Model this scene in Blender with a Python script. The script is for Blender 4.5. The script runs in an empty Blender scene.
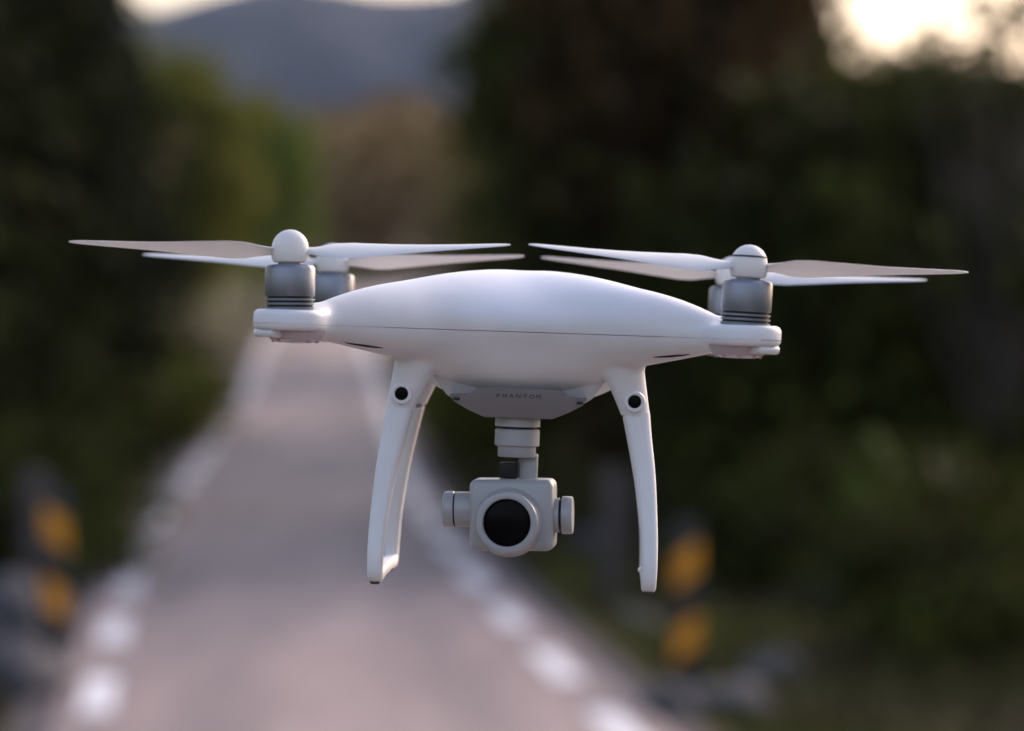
import bpy, bmesh, math, random
import numpy as np
from mathutils import Vector, Matrix, noise

R = math.radians
rng = np.random.default_rng(7)
random.seed(7)
scene = bpy.context.scene
COL = scene.collection

# ------------------------------------------------------------------ camera
LENS, FPX, CAM_H, HOR = 110.0, 110.0 / 36 * 1024, 2.4, 300.0
PITCH = math.atan((365.5 - HOR) / FPX)
cam_d = bpy.data.cameras.new('camera'); cam = bpy.data.objects.new('camera', cam_d); COL.objects.link(cam)
cam.location = (0, 0, CAM_H); cam.rotation_euler = (math.pi / 2 - PITCH, 0, 0)
cam_d.lens = LENS; cam_d.sensor_width = 36; cam_d.clip_start = 0.05; cam_d.clip_end = 20000
cam_d.dof.use_dof = True; cam_d.dof.focus_distance = 1.735; cam_d.dof.aperture_fstop = 4.9
cam_d.dof.aperture_blades = 0
scene.camera = cam

# ------------------------------------------------------------------ sky, sun, exposure
SUN_EL, SUN_AZ = R(26), R(38)            # azimuth measured from +Y towards +X
w = bpy.data.worlds.new('World'); scene.world = w; w.use_nodes = True
nt = w.node_tree; nt.nodes.clear()
sky = nt.nodes.new('ShaderNodeTexSky'); sky.sky_type = 'NISHITA'; sky.sun_disc = False
sky.sun_elevation = SUN_EL; sky.sun_rotation = SUN_AZ; sky.air_density = 1.6; sky.dust_density = 4.0; sky.ozone_density = 1.0
hsv = nt.nodes.new('ShaderNodeHueSaturation'); hsv.inputs['Saturation'].default_value = 0.85
bg = nt.nodes.new('ShaderNodeBackground'); bg.inputs['Strength'].default_value = 0.14
ow = nt.nodes.new('ShaderNodeOutputWorld')
nt.links.new(sky.outputs[0], hsv.inputs['Color']); tnt = nt.nodes.new('ShaderNodeMix'); tnt.data_type = 'RGBA'; tnt.blend_type = 'MULTIPLY'; tnt.inputs[0].default_value = 1.0
tnt.inputs[7].default_value = (1.0, 0.95, 1.09, 1)
nt.links.new(hsv.outputs[0], tnt.inputs[6]); nt.links.new(tnt.outputs[2], bg.inputs['Color']); nt.links.new(bg.outputs[0], ow.inputs['Surface'])
sl = bpy.data.lights.new('sun', 'SUN'); sl.energy = 0.5; sl.angle = R(24); sl.color = (1.0, 0.90, 0.85)
so = bpy.data.objects.new('sun', sl); COL.objects.link(so)
sdir = Vector((math.sin(SUN_AZ) * math.cos(SUN_EL), math.cos(SUN_AZ) * math.cos(SUN_EL), math.sin(SUN_EL)))
so.rotation_euler = (-sdir).to_track_quat('-Z', 'Y').to_euler(); so.location = (0, 0, 60)
scene.view_settings.view_transform = 'Standard'; scene.view_settings.look = 'None'
scene.view_settings.exposure = 1.15; scene.view_settings.gamma = 1.0; scene.view_settings.use_curve_mapping = False
scene.render.engine = 'CYCLES'
scene.cycles.max_bounces = 6; scene.cycles.diffuse_bounces = 3; scene.cycles.transparent_max_bounces = 6
scene.cycles.use_denoising = True; scene.cycles.volume_bounces = 1

# ------------------------------------------------------------------ helpers
def mat(name, col, rough=0.5, metal=0.0, spec=0.5, coat=0.0, noise_s=None, col2=None, bump=0.0, bump_s=50.0, sub=0.0, transl=None, island=0.0, detail=4.0, contrast=(0.35, 0.65), stretch=None):
    m = bpy.data.materials.new(name); m.use_nodes = True
    t = m.node_tree; b = t.nodes['Principled BSDF']
    b.inputs['Base Color'].default_value = (*col, 1); b.inputs['Roughness'].default_value = rough
    b.inputs['Metallic'].default_value = metal; b.inputs['Specular IOR Level'].default_value = spec
    b.inputs['Coat Weight'].default_value = coat
    if sub:
        b.inputs['Subsurface Weight'].default_value = sub; b.inputs['Subsurface Radius'].default_value = (0.004, 0.004, 0.004)
        b.inputs['Subsurface Scale'].default_value = 1.0
    csock = None
    if noise_s:
        tc = t.nodes.new('ShaderNodeTexCoord'); n = t.nodes.new('ShaderNodeTexNoise'); n.inputs['Scale'].default_value = noise_s
        n.inputs['Detail'].default_value = detail
        cr = t.nodes.new('ShaderNodeValToRGB'); cr.color_ramp.elements[0].position = contrast[0]; cr.color_ramp.elements[1].position = contrast[1]
        cr.color_ramp.elements[0].color = (*col, 1); cr.color_ramp.elements[1].color = (*(col2 or col), 1)
        if stretch:
            mp = t.nodes.new('ShaderNodeMapping'); mp.inputs['Scale'].default_value = stretch
            t.links.new(tc.outputs['Object'], mp.inputs['Vector']); t.links.new(mp.outputs[0], n.inputs['Vector'])
        else: t.links.new(tc.outputs['Object'], n.inputs['Vector'])
        t.links.new(n.outputs[0], cr.inputs[0])
        csock = cr.outputs[0]
    if island:
        g = t.nodes.new('ShaderNodeNewGeometry'); mr = t.nodes.new('ShaderNodeMapRange')
        mr.inputs['To Min'].default_value = 1 - island; mr.inputs['To Max'].default_value = 1 + island
        t.links.new(g.outputs['Random Per Island'], mr.inputs['Value'])
        mx = t.nodes.new('ShaderNodeMix'); mx.data_type = 'RGBA'; mx.blend_type = 'MULTIPLY'; mx.inputs[0].default_value = 1
        mx.inputs[6].default_value = (*col, 1)
        if csock: t.links.new(csock, mx.inputs[6])
        t.links.new(mr.outputs[0], mx.inputs[7]); csock = mx.outputs[2]
    if csock: t.links.new(csock, b.inputs['Base Color'])
    if bump:
        tc2 = t.nodes.new('ShaderNodeTexCoord'); n2 = t.nodes.new('ShaderNodeTexNoise'); n2.inputs['Scale'].default_value = bump_s; n2.inputs['Detail'].default_value = 5
        bp = t.nodes.new('ShaderNodeBump'); bp.inputs['Strength'].default_value = bump; bp.inputs['Distance'].default_value = 0.02
        t.links.new(tc2.outputs['Object'], n2.inputs['Vector']); t.links.new(n2.outputs[0], bp.inputs['Height']); t.links.new(bp.outputs[0], b.inputs['Normal'])
    if transl:
        tr = t.nodes.new('ShaderNodeBsdfTranslucent'); ms = t.nodes.new('ShaderNodeMixShader'); ms.inputs[0].default_value = transl
        if csock: t.links.new(csock, tr.inputs['Color'])
        else: tr.inputs['Color'].default_value = (*col, 1)
        out = t.nodes['Material Output']
        t.links.new(b.outputs[0], ms.inputs[1]); t.links.new(tr.outputs[0], ms.inputs[2]); t.links.new(ms.outputs[0], out.inputs['Surface'])
    return m

def link(name, me, m=None, parent=None, smooth=False, auto=None):
    o = bpy.data.objects.new(name, me); COL.objects.link(o)
    if m is not None: me.materials.append(m)
    if smooth:
        me.polygons.foreach_set('use_smooth', np.ones(len(me.polygons), dtype=bool))
    if auto is not None:
        me.set_sharp_from_angle(angle=R(auto))
    if parent: o.parent = parent
    return o

def bm_obj(name, bm, m=None, parent=None, smooth=True, auto=35):
    bmesh.ops.recalc_face_normals(bm, faces=bm.faces[:])
    me = bpy.data.meshes.new(name); bm.to_mesh(me); bm.free()
    return link(name, me, m, parent, smooth, auto if smooth else None)

def raw(name, V, F, m=None, parent=None, smooth=False, auto=None):
    me = bpy.data.meshes.new(name); V = np.asarray(V, dtype=np.float32)
    F = np.asarray(F, dtype=np.int32); k = F.shape[1]
    me.vertices.add(len(V)); me.vertices.foreach_set('co', V.ravel())
    me.loops.add(F.size); me.loops.foreach_set('vertex_index', F.ravel())
    me.polygons.add(len(F)); me.polygons.foreach_set('loop_start', np.arange(0, F.size, k, dtype=np.int32))
    me.update(calc_edges=True); me.validate()
    return link(name, me, m, parent, smooth, auto)

def tag(o, label=None, cat=None, group=None, kind=None):
    if label: o['label'] = label
    if cat: o['category'] = cat
    if group: o['group'] = group
    if kind: o['kind'] = kind
    return o

def empty(name, loc=(0, 0, 0), rot=(0, 0, 0)):
    o = bpy.data.objects.new(name, None); COL.objects.link(o); o.location = loc; o.rotation_euler = rot
    o.empty_display_size = 0.1
    return o

def copy_tree(o, parent=None):
    c = o.copy(); COL.objects.link(c)
    if parent: c.parent = parent
    for ch in [x for x in o.children]: copy_tree(ch, c)
    return c

def add_lathe(bm, prof, M=Matrix(), segs=40):
    """prof: list of (r, z); closed at the ends when r == 0"""
    rings = []
    for r, z in prof:
        if r < 1e-9: rings.append([bm.verts.new(M @ Vector((0, 0, z)))])
        else: rings.append([bm.verts.new(M @ Vector((r * math.cos(2 * math.pi * i / segs), r * math.sin(2 * math.pi * i / segs), z))) for i in range(segs)])
    for a, b in zip(rings[:-1], rings[1:]):
        for i in range(segs):
            j = (i + 1) % segs
            if len(a) == 1 and len(b) == 1: continue
            if len(a) == 1: bm.faces.new((a[0], b[i], b[j]))
            elif len(b) == 1: bm.faces.new((a[i], a[j], b[0]))
            else: bm.faces.new((a[i], a[j], b[j], b[i]))

def add_box(bm, c, s, bev=0.0, M=Matrix(), seg=3):
    t = bmesh.new(); bmesh.ops.create_cube(t, size=1)
    for v in t.verts: v.co = Vector((v.co.x * s[0], v.co.y * s[1], v.co.z * s[2]))
    if bev: bmesh.ops.bevel(t, geom=t.edges[:], offset=bev, segments=seg, affect='EDGES', profile=0.5)
    for v in t.verts: v.co = M @ (v.co + Vector(c))
    merge(bm, t)

def merge(bm, t):
    me = bpy.data.meshes.new('tmp'); t.to_mesh(me); t.free(); bm.from_mesh(me); bpy.data.meshes.remove(me)

def smooth_path(pts, n):
    """Catmull-Rom through rows of numbers"""
    P = [np.array(p, float) for p in pts]; P = [2 * P[0] - P[1]] + P + [2 * P[-1] - P[-2]]
    out = []
    for i in range(1, len(P) - 2):
        for k in range(n):
            t = k / n
            out.append(0.5 * ((2 * P[i]) + (-P[i - 1] + P[i + 1]) * t + (2 * P[i - 1] - 5 * P[i] + 4 * P[i + 1] - P[i + 2]) * t * t + (-P[i - 1] + 3 * P[i] - 3 * P[i + 1] + P[i + 2]) * t ** 3))
    out.append(P[-2]); return out

def sweep(bm, rows, side, segs=24, power=2.8, cap=True):
    """rows: x, y, z, half width along 'side', half depth"""
    rings = []; side = Vector(side).normalized()
    for i, r in enumerate(rows):
        p = Vector(r[:3]); a = Vector(rows[max(i - 1, 0)][:3]); b = Vector(rows[min(i + 1, len(rows) - 1)][:3])
        t = (b - a).normalized(); u = (side - t * side.dot(t)).normalized(); v = t.cross(u)
        ring = []
        for k in range(segs):
            th = 2 * math.pi * k / segs; c, s = math.cos(th), math.sin(th)
            ring.append(bm.verts.new(p + u * (r[3] * math.copysign(abs(c) ** (2 / power), c)) + v * (r[4] * math.copysign(abs(s) ** (2 / power), s))))
        rings.append(ring)
    for a, b in zip(rings[:-1], rings[1:]):
        for k in range(segs): bm.faces.new((a[k], a[(k + 1) % segs], b[(k + 1) % segs], b[k]))
    if cap: bm.faces.new(rings[0][::-1]); bm.faces.new(rings[-1])

def at(px, py, D):
    """pixel of the photograph and distance along the camera axis -> world point (used to measure places)"""
    x = (px - 512) / FPX * D; yv = (365.5 - py) / FPX * D
    return Vector((x, D * math.cos(PITCH) + yv * math.sin(PITCH), CAM_H - D * math.sin(PITCH) + yv * math.cos(PITCH)))

# ------------------------------------------------------------------ terrain and road
def road_x(y):
    xs = [-60, 0, 12, 19, 26, 33, 42, 54, 70, 94, 120, 150, 180, 240]
    vs = [4.0, 0.9, -0.3, -1.03, -1.72, -2.28, -2.85, -3.55, -4.4, -5.9, -7.0, -7.0, -5.0, 6.0]
    return np.interp(y, xs, vs)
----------
Given exercise | Print, exactly as written, the lines above from the first one to the one containing "scene.camera = cam". Leave out pictures.

The solution |
Model this scene in Blender with a Python script. The script is for Blender 4.5. The script runs in an empty Blender scene.
import bpy, bmesh, math, random
import numpy as np
from mathutils import Vector, Matrix, noise

R = math.radians
rng = np.random.default_rng(7)
random.seed(7)
scene = bpy.context.scene
COL = scene.collection

# ------------------------------------------------------------------ camera
LENS, FPX, CAM_H, HOR = 110.0, 110.0 / 36 * 1024, 2.4, 300.0
PITCH = math.atan((365.5 - HOR) / FPX)
cam_d = bpy.data.cameras.new('camera'); cam = bpy.data.objects.new('camera', cam_d); COL.objects.link(cam)
cam.location = (0, 0, CAM_H); cam.rotation_euler = (math.pi / 2 - PITCH, 0, 0)
cam_d.lens = LENS; cam_d.sensor_width = 36; cam_d.clip_start = 0.05; cam_d.clip_end = 20000
cam_d.dof.use_dof = True; cam_d.dof.focus_distance = 1.735; cam_d.dof.aperture_fstop = 4.9
cam_d.dof.aperture_blades = 0
scene.camera = cam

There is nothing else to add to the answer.